2001 02-14 The Chronicle Summit on racism produces action plans

Summit on racism produces action plans
The Chronicle

Special teams will monitor a five-year effort to achieve racial harmony that participants in Ottawa County’s racism summit said should include cultural exchanges, foreign language curriculum in grade schools and commitments to hire minorities.

More than 600 people attended the first Ottawa Area Summit on Racism Tuesday at Hope College, which was designed to provide community leaders with a five-year blueprint of achieving racial harmony in a county that has seen rapid growth in its minority population.

“I am overwhelmed with the enthusiasm of participants,” said David Rehm, a Spring Lake attorney who helped organize the three-hour summit. “They seem genuinely interested in this issue. It’s like they’ve been waiting for a platform from which this could happen.

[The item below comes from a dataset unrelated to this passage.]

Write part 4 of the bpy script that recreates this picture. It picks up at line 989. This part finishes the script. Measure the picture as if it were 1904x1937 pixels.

Gail Harrison, director of the Lakeshore Ethnic Diversity Alliance, said the “excitement and forward momentum” of summit participants shows that racism is regarded as a social problem and racial unity “is something the community wants to happen.”

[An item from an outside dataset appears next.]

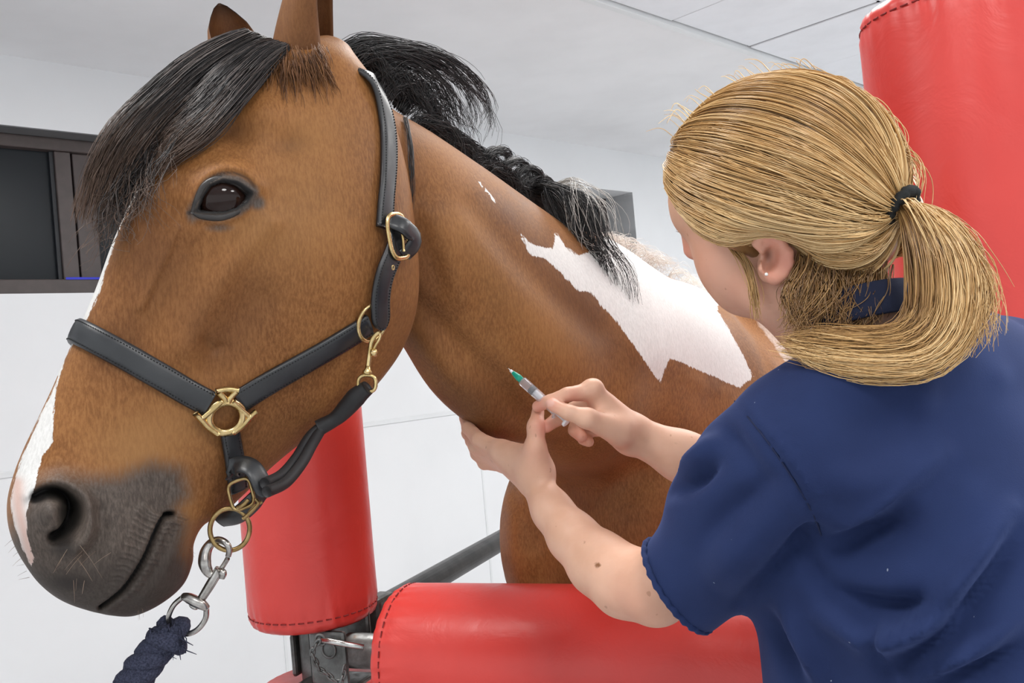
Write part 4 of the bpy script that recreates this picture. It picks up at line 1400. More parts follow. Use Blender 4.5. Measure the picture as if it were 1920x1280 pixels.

Nineteen “action teams” were formed to monitor progress on achieving seven objectives. Leaders of the action teams will report their progress o summit organizers. Strategies will be periodically assessed and perhaps revised during a five-year process.

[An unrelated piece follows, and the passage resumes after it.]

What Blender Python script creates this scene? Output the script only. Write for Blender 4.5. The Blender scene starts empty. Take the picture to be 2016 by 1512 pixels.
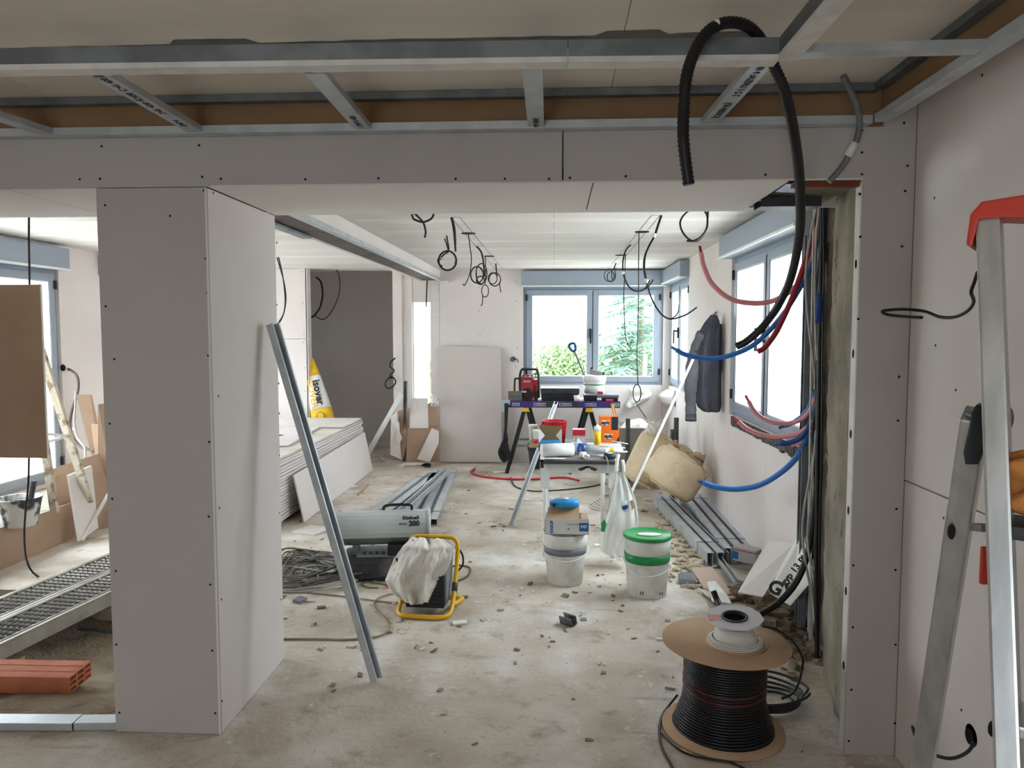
import bpy, bmesh, math, random
from mathutils import Vector, Matrix, noise
random.seed(7)
C = bpy.context.scene.collection
sc = bpy.context.scene
# ------------------------------------------------------------------ camera, sky, light, exposure
F, YAW, PIT, EYE = 1490.0, math.radians(3.23), math.radians(3.92), 1.6
cd = bpy.data.cameras.new('camera'); cam = bpy.data.objects.new('camera', cd); C.objects.link(cam)
cd.sensor_width = 36.0; cd.lens = 36.0 * F / 2016.0; cd.clip_end = 200; cd.clip_start = .05
cam.location = (0, 0, EYE); cam.rotation_euler = (math.pi/2 - PIT, 0, YAW)
sc.camera = cam
sc.view_settings.view_transform = 'Standard'; sc.view_settings.look = 'None'
sc.view_settings.exposure = 1.08; sc.view_settings.gamma = 1.0; sc.view_settings.use_curve_mapping = False
SKY = 9.0
w = bpy.data.worlds.new('sky'); sc.world = w; w.use_nodes = True
bg = w.node_tree.nodes['Background']; bg.inputs[0].default_value = (0.885, 0.945, 1.0, 1)
_n, _l = w.node_tree.nodes, w.node_tree.links          # overcast sky: brighter towards the zenith
_t = _n.new('ShaderNodeTexCoord'); _x = _n.new('ShaderNodeSeparateXYZ'); _l.new(_t.outputs['Generated'], _x.inputs[0])
_m = _n.new('ShaderNodeMapRange'); _m.inputs['From Min'].default_value = 0; _m.inputs['From Max'].default_value = 1
_m.inputs['To Min'].default_value = SKY*.42; _m.inputs['To Max'].default_value = SKY*1.26; _l.new(_x.outputs[2], _m.inputs['Value']); _l.new(_m.outputs[0], bg.inputs[1])
sc.cycles.use_denoising = True
sc.cycles.max_bounces = 10; sc.cycles.diffuse_bounces = 7; sc.cycles.transparent_max_bounces = 12
sc.cycles.sample_clamp_indirect = 6.0
sc.cycles.caustics_reflective = False; sc.cycles.caustics_refractive = False
def portal(loc, rot, sx, sy):
    l = bpy.data.lights.new('daylight_portal', 'AREA'); l.shape = 'RECTANGLE'; l.size = sx; l.size_y = sy; l.energy = 1
    l.cycles.is_portal = True
    o = bpy.data.objects.new('daylight_portal', l); C.objects.link(o); o.location = loc; o.rotation_euler = rot
H = math.pi/2
portal((.46, 9.52, 1.57), (-H, 0, 0), 1.75, 1.3)
portal((1.62, 5.1, 1.57), (0, H, 0), 1.3, 1.9)
portal((1.62, 8.6, 1.57), (0, H, 0), 1.3, 1.35)
portal((-4.62, 5.4, 1.2), (0, -H, 0), 2.0, 2.2)
portal((-4.62, 7.75, 1.2), (0, -H, 0), 2.0, 1.5)
portal((-1.1, -3.25, 1.05), (H, 0, 0), 1.6, 2.0)
portal((-4.62, 10.1, 1.3), (0, -H, 0), 1.4, 1.0)
portal((-1.63, 9.6, 1.3), (-H, 0, 0), .25, 1.4)
# ------------------------------------------------------------------ measuring: a pixel of the 2016x1512 photograph seen on a plane of the place
def at(px, py, Y=None, Z=None, X=None):
    u = (px-1008)/F; v = -(py-756)/F
    y1 = math.cos(PIT)+v*math.sin(PIT); z1 = -math.sin(PIT)+v*math.cos(PIT)
    x = u*math.cos(YAW)-y1*math.sin(YAW); y = u*math.sin(YAW)+y1*math.cos(YAW)
    t = Y/y if Y is not None else ((Z-EYE)/z1 if Z is not None else X/x)
    return Vector((x*t, y*t, EYE+z1*t))
def rect(px0, py0, px1, py1, Y):
    a = at(px0, (py0+py1)/2, Y=Y); b = at(px1, (py0+py1)/2, Y=Y); m = (px0+px1)/2
    return a.x, b.x, at(m, py1, Y=Y).z, at(m, py0, Y=Y).z
# ------------------------------------------------------------------ materials
def lin(c):
    c = c/255.0
    return c/12.92 if c <= .04045 else ((c+.055)/1.055)**2.4
def rgb(c): return (lin(c[0]), lin(c[1]), lin(c[2]), 1)
def mat(name, col, rough=.6, metal=0.0, col2=None, scale=4.0, lo=.4, hi=.65, col3=None, scale3=20.0, lo3=.58, hi3=.68, bump=0.0, bscale=60.0, spec=.35, stretch=None, alpha=None, sheen=0):
    m = bpy.data.materials.new(name); m.use_nodes = True; nt = m.node_tree; N = nt.nodes; L = nt.links
    b = N['Principled BSDF']; b.inputs['Roughness'].default_value = rough; b.inputs['Metallic'].default_value = metal
    b.inputs['Specular IOR Level'].default_value = spec; b.inputs['Base Color'].default_value = rgb(col)
    tc = N.new('ShaderNodeTexCoord'); src = tc.outputs['Object']
    if stretch:
        mp = N.new('ShaderNodeMapping'); mp.inputs['Scale'].default_value = stretch; L.new(src, mp.inputs[0]); src = mp.outputs[0]
    out = None
    def layer(prev, c, s, lo, hi, det=6):
        n = N.new('ShaderNodeTexNoise'); n.inputs['Scale'].default_value = s; n.inputs['Detail'].default_value = det; L.new(src, n.inputs['Vector'])
        r = N.new('ShaderNodeMapRange'); r.inputs['From Min'].default_value = lo; r.inputs['From Max'].default_value = hi; L.new(n.outputs['Fac'], r.inputs['Value'])
        x = N.new('ShaderNodeMix'); x.data_type = 'RGBA'; L.new(r.outputs[0], x.inputs['Factor'])
        if prev is None: x.inputs[6].default_value = rgb(col)
        else: L.new(prev, x.inputs[6])
        x.inputs[7].default_value = rgb(c); return x.outputs[2]
    if col2: out = layer(out, col2, scale, lo, hi)
    if col3: out = layer(out, col3, scale3, lo3, hi3)
    if out is not None: L.new(out, b.inputs['Base Color'])
    if bump:
        n = N.new('ShaderNodeTexNoise'); n.inputs['Scale'].default_value = bscale; n.inputs['Detail'].default_value = 5; L.new(src, n.inputs['Vector'])
        bu = N.new('ShaderNodeBump'); bu.inputs['Strength'].default_value = bump; bu.inputs['Distance'].default_value = .02
        L.new(n.outputs['Fac'], bu.inputs['Height']); L.new(bu.outputs[0], b.inputs['Normal'])
    if alpha is not None:
        tr = N.new('ShaderNodeBsdfTransparent'); mx = N.new('ShaderNodeMixShader'); mx.inputs[0].default_value = alpha
        L.new(tr.outputs[0], mx.inputs[1]); L.new(b.outputs[0], mx.inputs[2]); L.new(mx.outputs[0], N['Material Output'].inputs[0])
    m.diffuse_color = rgb(col)
    return m
def floordirt(m):
    # trodden-in dirt, fine grit and faint trowel streaks over the base colour
    nt = m.node_tree; N = nt.nodes; L = nt.links; b = N['Principled BSDF']; prev = b.inputs['Base Color'].links[0].from_socket
    tc = N.new('ShaderNodeTexCoord')
    for (sc_, st, lo, hi, c, fac) in ((7.0,(1,1,1),.56,.74,(140,126,108),.75), (42.0,(1,1,1),.60,.72,(112,100,86),.8), (5.0,(.35,2.2,1),.58,.72,(150,138,122),.6), (15.0,(1,1,1),.62,.72,(236,233,228),.7)):
        mp = N.new('ShaderNodeMapping'); mp.inputs['Scale'].default_value = st; mp.inputs['Rotation'].default_value = (0,0,.5 if st[0] != 1 else 0); L.new(tc.outputs['Object'], mp.inputs[0])
        n = N.new('ShaderNodeTexNoise'); n.inputs['Scale'].default_value = sc_; n.inputs['Detail'].default_value = 8; n.inputs['Roughness'].default_value = .65; L.new(mp.outputs[0], n.inputs['Vector'])
        r = N.new('ShaderNodeMapRange'); r.inputs['From Min'].default_value = lo; r.inputs['From Max'].default_value = hi; r.inputs['To Max'].default_value = fac; L.new(n.outputs['Fac'], r.inputs['Value'])
        x = N.new('ShaderNodeMix'); x.data_type = 'RGBA'; L.new(r.outputs[0], x.inputs['Factor']); L.new(prev, x.inputs[6]); x.inputs[7].default_value = rgb(c); prev = x.outputs[2]
    L.new(prev, b.inputs['Base Color'])
BOARD = mat('plasterboard face', (226,219,216), .75, col2=(219,211,208), scale=1.3, lo=.4, hi=.7, bump=.02, bscale=180)
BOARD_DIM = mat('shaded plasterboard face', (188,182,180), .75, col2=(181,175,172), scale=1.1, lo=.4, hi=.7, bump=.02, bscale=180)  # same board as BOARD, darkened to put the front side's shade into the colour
SCREW = mat('screw head', (28,26,26), .5, .4)
EDGE = mat('paper board edge', (226,219,213), .8)
KRAFT = mat('brown board back', (176,150,128), .8, col2=(164,138,115), scale=2.0, bump=.02)
KRAFTD = mat('kraft liner', (158,126,94), .8, col2=(146,114,84), scale=2.5, bump=.02)
PLAST = mat('plaster ceiling', (238,230,219), .7, col2=(226,216,204), scale=1.2, lo=.4, hi=.62, stretch=(.5,3,1), bump=.03, bscale=20)
COMP = mat('joint compound', (234,230,226), .7, col2=(219,214,211), scale=2.2, stretch=(.6,5,1), lo=.38, hi=.6)
FLOOR = mat('dusty concrete floor', (208,199,186), .85, col2=(176,163,146), scale=2.3, lo=.40, hi=.70, col3=(226,223,219), scale3=3.1, lo3=.48, hi3=.74, bump=.45, bscale=34)
floordirt(FLOOR)
CONC = mat('rough concrete', (150,143,128), .9, col2=(112,105,91), scale=3.0, lo=.4, hi=.68, col3=(98,88,74), scale3=9, lo3=.6, hi3=.7, bump=.5, bscale=28)
SAND = mat('grey sand', (150,136,116), .95, col2=(122,108,90), scale=5, bump=.9, bscale=40)
DARKC = mat('dark slab side', (88,80,70), .95, col2=(66,60,52), scale=3, bump=.5)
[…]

Racial hatred is evident in as many forms as love, said keynote speaker Gregory Williams, dean of the Ohio State University Law School and author of the best-selling book, “Life on the Color Line: The True Story of a White Boy Who Discovered He Was Black.”

Williams recounted how radically his life changed at age 9 when he was sent from his home in Washington, D.C., to Muncie, Ind., and learned he was black and not white as he had grown up thinking. Williams said he stepped off the bus into a life of abject poverty, few opportunities and little hope. He said the anger whites displayed toward him was bewildering. His grandmother disdained him, too.

But an elderly black maid befriended the lonely brothers, gave them love and food and taught them to preserve without complaining. “Don’t think I’m a survivor in some made-up reality,” Williams said. “This is the real deal. And it’s not just a historical footnote. This is today’s reality for so many people.”

Closing speaker Juan Andrade Jr. of the United States Hispanic Leadership Institute said he suffered similar discrimination growing up in Texas, where the law considered him “white,” but whites shunned him. Mexicans in Mexico didn’t accept him, either, because they considered him ‘white.”

He warned that righting racism would not be as easy as writing a check. Nor is this struggle a “spectator sport.” All people must take a stand against intolerance and discrimination wherever they see it, Andrade said. “We are who we are because of the grace of God,” Andrade said. “We need make no apologies for it. We need to be proud of who we are. We need not be ashamed.”